—Josh Ries, resident artist at Art of Fire Studio
Making magic has fired the imagination of Foster Holcombe for 30 years. Inside a converted 1950s dairy barn in Montgomery County hill country, the master glassblower, wife Theda Hansen, and five resident artists practice an alchemy that transforms molten blobs of glass into striking—if strikingly fragile—art and functional ware.
The Buffalo native got his start way back in 1978 at the Pilchuck Glass School. The Pacific Northwest landmark sizzled with genius, guided by one-eyed visionary Dale Chihuly. Holcombe listened, learned, grew. After an extended U.K. apprenticeship, he returned stateside and dedicated day and night to one of those hard-to-learn, harder-to-master disciplines known as “art.”

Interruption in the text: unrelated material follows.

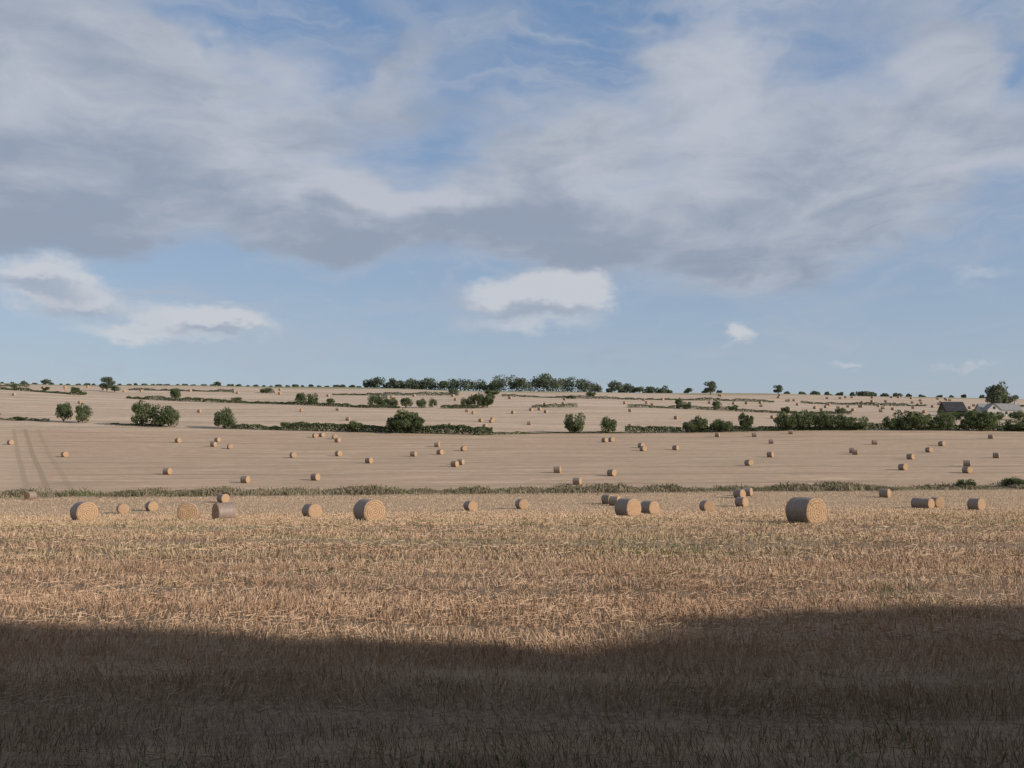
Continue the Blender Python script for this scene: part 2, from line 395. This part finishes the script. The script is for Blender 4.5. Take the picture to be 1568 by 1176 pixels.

Today, his studio is a Maryland landmark. And a rarity, too. Seattle may boast more than 1,000 “hot shops,” but Art of Fire is one of perhaps only a handful in the Free State. Explaining this startling left coast-right coast disparity, Holcombe shrugs, “Different cultures.” But there are signs that a Mid-Atlantic renaissance is in the making.
Holcombe makes blowing glass look as effortless as a child blowing bubbles, moving with an assurance and speed not typically associated with 2,300-degree objects. Watching him literally sweat the details, one understands how glassblowers suffer for their art, toiling in a Dantesque inferno where glass flows like molasses and furnaces blast out heat four times hotter than your kitchen broiler.
Says resident artist Josh Ries, “In summer, it’s 120 degrees inside here, the worst experience you can imagine. It’s like sitting under the July sun—times 10.”
Ries began apprenticing five years ago as a college student. His addiction to this mystical practice dating back 20 centuries was instant. Chucking his sociology texts, he began the first of hundreds of marathon commutes from his Pennsylvania home. Dad, a truck driver, cast a “skeptical” eye on his new career path. It was so out there. So impractically arty. Today, he’s enthused.
Hot glass does that. It woos, beguiles. Chalk it up to artistic pyromania, but the power to pull dazzling works of art from a raging furnace seduces. Success is immediate. A pottery project may take days to complete—and a watercolor, weeks—but a glassblower can create a curio-worthy centerpiece in 20 minutes. And art glass has a huge following. Says Art of Fire student Heather Rowe, “Whenever my mom comes to visit my place, she steals my glass.”
Holcombe’s facility is a major East Coast learning center, but he limits annual enrollment to 100 students. Getting schooled in the fundamentals is key. “You don’t pick up an instrument and start improvising jazz,” he says. “It takes two to five years working on a continual basis, 30-40 hours a week, to become extremely proficient.”
Early on, students make a big discovery: Glass isn’t a solid at all. It’s a “super-cooled liquid” always in motion. Huh.
Ries spent “thousands of dollars” on his glass education. Today, his knowledge of sociology may be so-so, but he has a passion few ever know.
That, and he can make a kid’s mouth hang wide open.